The seventeen software cathedrals known to have been completed are all empty. Nobody is sure why. The leading hypothesis is that any architecture sufficiently complete to be called complete is also sufficiently complete to have outlived the problem it was designed to solve. The structure remains. The use case has moved next door. Visitors are admitted on Sundays.

The Fourth Category

There exists a fourth category of cathedral that is rarely counted in surveys because it is rarely visible.

Cathedrals which are drawn but not built.

These cathedrals exist on paper. In design documents. In Notion pages tagged “architecture.” In the second half of pull request descriptions that nobody read. They are complete on paper. They have wings, chapels, and flying buttresses. They have, in a few notable cases, spires that nobody attempted to engineer because nobody attempted to engineer anything.

The fourth category is, by some measures, the only category that actually delivers value.

THE CATHEDRAL ON THE MAP
IS NOT THE CATHEDRAL THAT WILL BE BUILT

THE CATHEDRAL THAT WILL BE BUILT
IS THE DOOR, THIS QUARTER

THE NAVE, PERHAPS NEXT QUARTER
THE CHAPELS, WHEN THEY EARN THEIR PLACE

THE FULL CATHEDRAL, PERHAPS NEVER
OR PERHAPS, EVENTUALLY,
BY PEOPLE WE HAVE NOT MET

— The Lizard, The Cathedral as Map

The fourth-category cathedral is a vision instrument, not a construction project. It is consulted, three quarters later, by an engineer who notices that the problem they are about to solve already has a name in a document they have been instructed not to delete. The engineer reads the document. The engineer notes that what they need to build is an entrance — possibly a corridor — and that the cathedral surrounding the entrance has, helpfully, not been built.

The engineer builds the entrance. The cathedral remains drawn. Liberato’s Law is satisfied. Nobody pays the Discovery Tax twice.

The Rule

The mythology has, over time, settled on a single operational guideline:

Draw the whole. Build one chamber.

This is not a slogan, although it sounds like one. It is the answer to the question “what do we do with the architecture we’ve designed but cannot build?” The answer is: keep the design, ship the chamber, name what is deferred, and trust the next quarter to bring its own use cases.

The architecture document becomes a permission to build small. The cathedral on paper says: here is what the generalisation will look like, after we have built two solutions and the third forces it through — see The Second Consumer. It is not a promise. It is a coordinate.

“All of it stays in the doc. Only one wing gets built.”
— riclib, The Cathedral as Map

Distinguishing Cathedrals from Buildings

The Squirrel, when this distinction is explained, asks the obvious question: how do we tell, looking at a design document, whether we are looking at a fourth-category cathedral (good) or a sinking cathedral (bad)?

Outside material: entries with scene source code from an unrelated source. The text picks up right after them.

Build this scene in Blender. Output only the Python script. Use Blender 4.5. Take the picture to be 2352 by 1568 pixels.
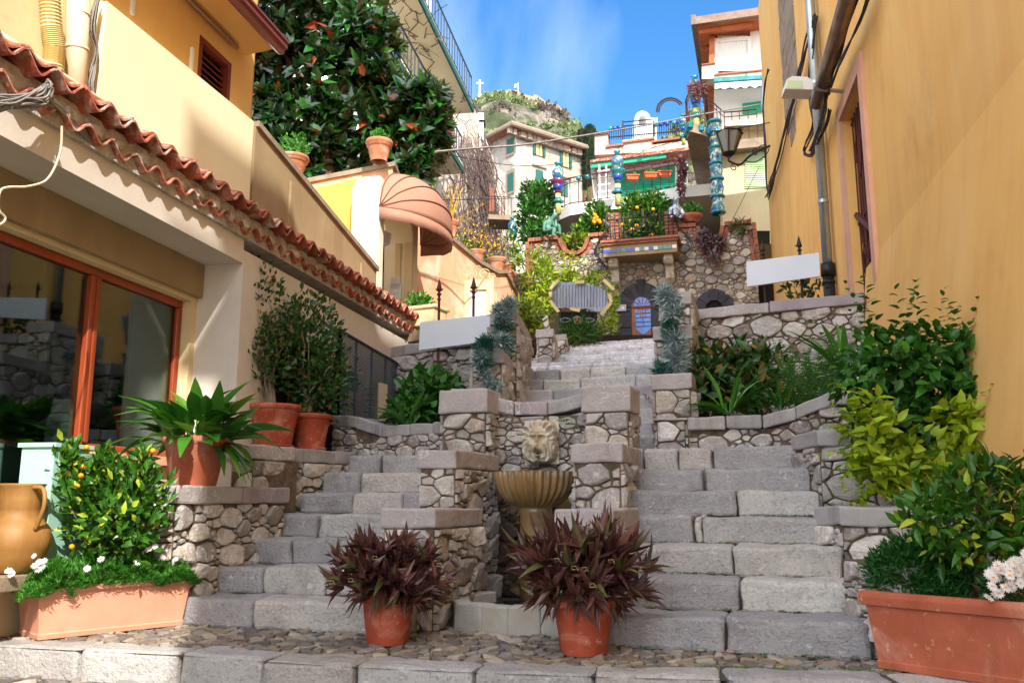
import bpy, math, random
from mathutils import Vector as V, noise, Matrix
sin,cos,pi,rad=math.sin,math.cos,math.pi,math.radians
for o in list(bpy.data.objects): bpy.data.objects.remove(o)
SC=bpy.context.scene; COL=SC.collection
# ---------------------------------------------------------------- camera model (pixels of a 2352 x 1568 picture)
F=2000.; PIT=math.atan(366/2000); CP,SP=cos(PIT),sin(PIT)
def ray(x,y):
    u=x-1176; v=784-y
    return V((u,F*CP-v*SP,F*SP+v*CP))
def P(x,y,Y): r=ray(x,y); return r*(Y/r.y)
def hit(x,y,p0,d):
    r=ray(x,y); t=(p0[0]*d[1]-p0[1]*d[0])/(r.x*d[1]-r.y*d[0]); return r*t
def PZ(x,y,z): r=ray(x,y); return r*(z/r.z)
cam=bpy.data.cameras.new('camera'); co=bpy.data.objects.new('camera',cam); COL.objects.link(co)
cam.sensor_width=36; cam.lens=36*F/2352; co.rotation_euler=(pi/2+PIT,0,0); cam.clip_end=3000; cam.clip_start=.05
SC.camera=co
# ---------------------------------------------------------------- tagging
def tag(o,label=None,cat=None,group=None,kind=None):
    if label: o['label']=label
    if cat: o['category']=cat
    if group: o['group']=group
    if kind: o['kind']=kind
    return o
def thing(name,label,cat,group=None,loc=(0,0,0)):
    o=bpy.data.objects.new(name,None); COL.objects.link(o); o.empty_display_size=.1
    o.location=loc; return tag(o,label,cat,group)
def put(o,par):
    o.parent=par
    if par: o.matrix_parent_inverse=Matrix.Translation(-V(wloc(par)))
def wloc(o):
    l=V(o.location); 
    return l
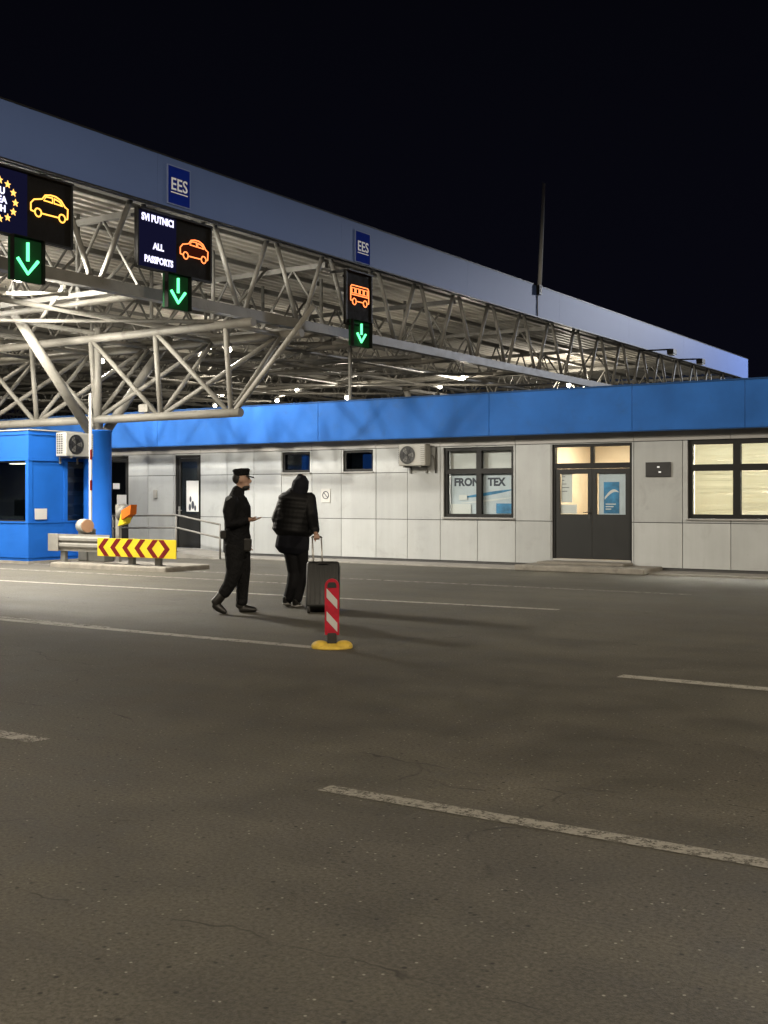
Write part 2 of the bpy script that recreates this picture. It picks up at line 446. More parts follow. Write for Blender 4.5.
# pavement strip along the building and the door step
m = MB(); m.box(-36, 8.2, 21.15, 22.3, -.2, .035, bev=.012); tag(m.build('pavement', M_SLAB), kind='structure')
m = MB()
m.box(wx(514, 20.95), wx(644, 20.95), 20.95, 21.98, 0, .115, bev=.02)
m.box(wx(548), wx(634), 21.45, 21.97, .115, .165, bev=.012)
tag(m.build('door_step', M_KERB), 'low concrete step below the double door with lit panes', 'step')
# ramp platform on the left
xa, xb, xc = -36, wx(178, 21.2), wx(222, 20.8)
m = MB(); m.prism([(xa, 0), (xc, 0.0), (xc, .012), (xb, .17), (xa, .17)], 1.25, frame((0, 21.95, 0), (1, 0, 0), (0, 0, 1)))
tag(m.build('entrance_ramp', M_SLAB), 'pale concrete ramp sloping down from the far left doors', 'ramp')

# ------------------------------------------------------------------ the building
YW, ZB, ZP, ZT = 22.0, .085, 2.78, 3.66
BL, BR = -36.0, 8.0
bld = thing('border_post_building', 'long single storey building of pale grey panels under a blue parapet band', 'building', (-12, 22, 0))
def wz(px, py, Y=22.0): return on_y(px, py, Y).z
frontex = (wx(443.5), wx(513.5), wz(480, 517.5), wz(480, 447))
ddoor = (wx(552), wx(632), .165, wz(592, 443.5))
rwin = (wx(687.5), wx(787), wz(720, 519), wz(720, 439.5))
bdoor = (wx(175), wx(200.5), .17, wz(187, 455))
adoor = (wx(104), wx(128.5), .17, wz(120, 456))
sw1 = (wx(282), wx(310), wz(296, 472.5), wz(296, 452))
sw2 = (wx(343), wx(373), wz(358, 471.5), wz(358, 450))
openings = [frontex, ddoor, rwin, bdoor, adoor, sw1, sw2]
def subtract(rects, o):
    out = []
    for (a, b, c, d) in rects:
        if o[0] >= b or o[1] <= a or o[2] >= d or o[3] <= c: out.append((a, b, c, d)); continue
        if o[0] > a: out.append((a, o[0], c, d))
        if o[1] < b: out.append((o[1], b, c, d))
        l, r_ = max(a, o[0]), min(b, o[1])
        if o[2] > c: out.append((l, r_, c, o[2]))
        if o[3] < d: out.append((l, r_, o[3], d))
    return out
def cut(rects):
    for o in openings: rects = subtract(rects, o)
    return [r_ for r_ in rects if r_[1]-r_[0] > .004 and r_[3]-r_[2] > .004]
m = MB()
for a, b, c, d in cut([(BL, BR, .0, 3.0)]): m.box(a, b, 22.035, 22.22, c, d)
m.build('wall', M_DARK, bld)
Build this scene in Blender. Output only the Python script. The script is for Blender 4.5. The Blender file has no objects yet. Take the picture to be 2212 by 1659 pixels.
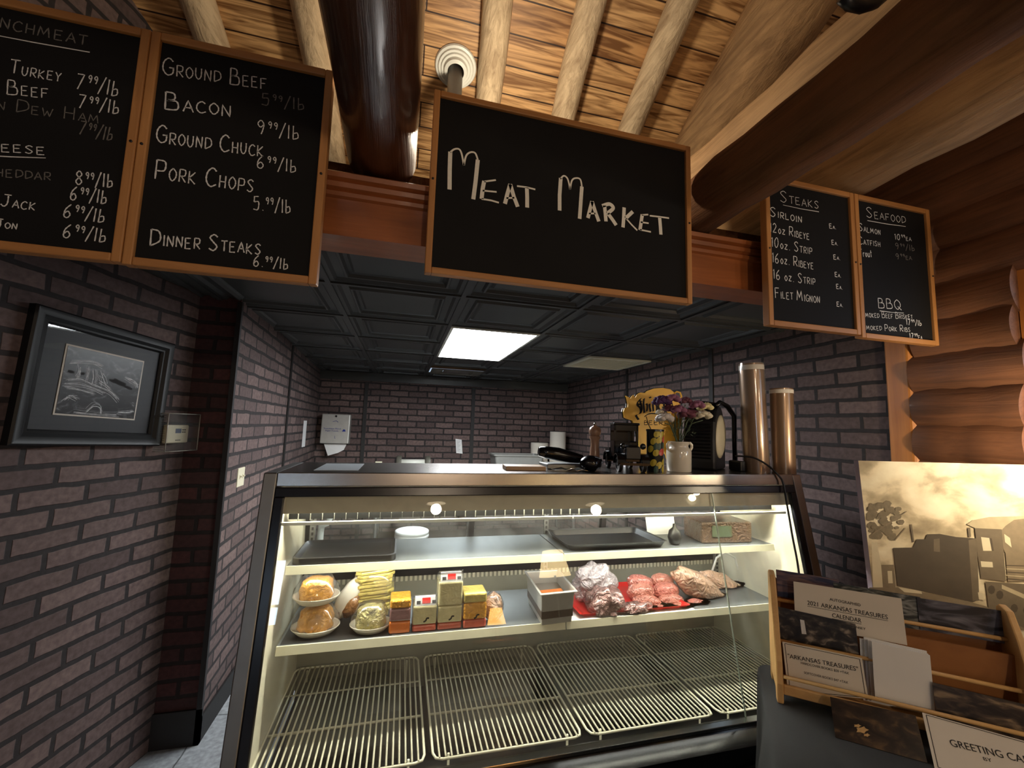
import bpy, bmesh, math, random
from mathutils import Vector as V, Matrix
random.seed(7)
PI = math.pi
scn = bpy.context.scene
C = scn.collection

# ------------------------------------------------------------------ camera
EYE = V((0, 0, 1.56))
FPX = 908.53                                     # focal length in pixels of the 2212 x 1659 frame
yaw, pit, rol = (math.radians(a) for a in (14.323, 5.930, 1.8235))
fw = V((math.sin(yaw)*math.cos(pit), math.cos(yaw)*math.cos(pit), math.sin(pit)))
r0 = V((math.cos(yaw), -math.sin(yaw), 0)); u0 = r0.cross(fw)
rt = r0*math.cos(rol) + u0*math.sin(rol)
up = -r0*math.sin(rol) + u0*math.cos(rol)
cam = bpy.data.cameras.new('camera'); camo = bpy.data.objects.new('camera', cam); C.objects.link(camo)
cam.sensor_width = 36; cam.lens = 36*FPX/2212; cam.clip_start = .02; cam.clip_end = 60
camo.matrix_world = Matrix(((rt.x, up.x, -fw.x, EYE.x), (rt.y, up.y, -fw.y, EYE.y), (rt.z, up.z, -fw.z, EYE.z), (0, 0, 0, 1)))
scn.camera = camo
scn.view_settings.view_transform = 'Standard'; scn.view_settings.look = 'None'
scn.view_settings.gamma = 1; scn.view_settings.use_curve_mapping = False
scn.view_settings.exposure = 0.5
w = bpy.data.worlds.new('world'); scn.world = w; w.use_nodes = True
w.node_tree.nodes['Background'].inputs[0].default_value = (.5, .62, .8, 1)
w.node_tree.nodes['Background'].inputs[1].default_value = .6
try:
    scn.cycles.max_bounces = 7; scn.cycles.transparent_max_bounces = 24; scn.cycles.sample_clamp_indirect = 4
    scn.cycles.use_denoising = True
except Exception: pass

def ray(px, py):
    return rt*((px-1106)/FPX) - up*((py-829.5)/FPX) + fw
def at(px, py, ax, val):
    d = ray(px, py); i = 'XYZ'.index(ax)
    return EYE + d*((val-EYE[i])/d[i])
def hit(px, py, p0, n):
    d = ray(px, py); return EYE + d*(n.dot(p0-EYE)/n.dot(d))

def lamp(name, kind, loc, power, col, size=.05, rot=None, spot=None, size_y=None):
    l = bpy.data.lights.new(name, kind); l.energy = power; l.color = col
    if kind == 'AREA':
        l.size = size
        if size_y: l.shape = 'RECTANGLE'; l.size_y = size_y
    else: l.shadow_soft_size = size
    if spot: l.spot_size = math.radians(spot); l.spot_blend = .6
    o = bpy.data.objects.new(name, l); C.objects.link(o); o.location = loc
    if rot is not None: o.rotation_euler = V(rot).to_track_quat('-Z', 'Y').to_euler()
    return o
WARM = (1, .66, .36); SOFT = (1, .8, .58); COOL = (.86, .93, 1)
# strengths of what shines in the place
P_PANEL = 26.0; P_TUBE = 88.0; P_WINDOW = 2.0
lamp('roof_uplight', 'POINT', (.36, 1.66, 2.60), 17, (1, .86, .66), .06)       # lamp on top of the header, behind the sign
lamp('roof_uplight', 'POINT', (-1.5, 1.7, 2.62), 5, (1, .84, .62), .06)
lamp('picture_spot', 'SPOT', (1.97, .68, 1.53), 11, (1, .82, .56), .02, rot=(.16, .40, -.05), spot=140)
lamp('hall_downlight', 'POINT', (.5, -2.7, 2.15), 40, (1, .78, .56), .07)
lamp('hall_downlight', 'POINT', (2.6, -2.2, 2.0), 14, (1, .78, .56), .07)
lamp('hall_downlight', 'POINT', (1.5, -.25, 2.2), 4.5, (1, .78, .54), .05)
lamp('hall_downlight', 'POINT', (-1.3, -1.6, 2.9), 3, (1, .78, .56), .07)

# ------------------------------------------------------------------ materials
MATS = {}
def nodes(name):
    m = bpy.data.materials.new(name); m.use_nodes = True; MATS[name] = m
    nt = m.node_tree; return m, nt, nt.nodes['Principled BSDF'], nt.nodes, nt.links
def rgb(r, g=None, b=None):                       # sRGB 0-255 to linear
    f = lambda c: (c/255/12.92) if c/255 <= .04045 else ((c/255+.055)/1.055)**2.4
    if g is None: return tuple(f(c) for c in r)
    return (f(r), f(g), f(b))
def c4(c): return (c[0], c[1], c[2], 1)
def mat(name, col, rough=.5, metal=0, vary=.12, scale=18, bump=0, bscale=60, coat=0, emit=0, trans=0, stretch=(1, 1, 1), spec=.5):
    m, nt, p, N, L = nodes(name)
    p.inputs['Roughness'].default_value = rough; p.inputs['Metallic'].default_value = metal
    p.inputs['Coat Weight'].default_value = coat; p.inputs['Specular IOR Level'].default_value = spec
    p.inputs['Transmission Weight'].default_value = trans
    tc = N.new('ShaderNodeTexCoord'); mp = N.new('ShaderNodeMapping'); mp.inputs['Scale'].default_value = stretch
    L.new(tc.outputs['Object'], mp.inputs['Vector'])
    nz = N.new('ShaderNodeTexNoise'); nz.inputs['Scale'].default_value = scale; nz.inputs['Detail'].default_value = 5
    L.new(mp.outputs[0], nz.inputs['Vector'])
    mx = N.new('ShaderNodeMix'); mx.data_type = 'RGBA'
    mx.inputs['A'].default_value = c4([max(0, c*(1-vary)) for c in col]); mx.inputs['B'].default_value = c4([min(1, c*(1+vary)) for c in col])
    L.new(nz.outputs['Fac'], mx.inputs['Factor']); L.new(mx.outputs['Result'], p.inputs['Base Color'])
    if bump:
        n2 = N.new('ShaderNodeTexNoise'); n2.inputs['Scale'].default_value = bscale; n2.inputs['Detail'].default_value = 4
        L.new(mp.outputs[0], n2.inputs['Vector'])
        b = N.new('ShaderNodeBump'); b.inputs['Strength'].default_value = bump; b.inputs['Distance'].default_value = .01
        L.new(n2.outputs['Fac'], b.inputs['Height']); L.new(b.outputs[0], p.inputs['Normal'])
    if emit:
        p.inputs['Emission Color'].default_value = c4(col); p.inputs['Emission Strength'].default_value = emit
    return m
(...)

The Lizard answers, with characteristic brevity:

THE CATHEDRAL THAT IS DRAWN
AND ACKNOWLEDGED AS DRAWN
IS A MAP

THE CATHEDRAL THAT IS DRAWN
AND ALSO ACTIVELY UNDER CONSTRUCTION
IN ALL EIGHT WINGS SIMULTANEOUSLY
IS A WARNING

🦎

Documents help. Status headers help. Sections labelled “Deferred to follow-up projects” help enormously. The cathedral that knows it is a cathedral is, on average, much less likely to sink than the cathedral that thinks it is a sprint.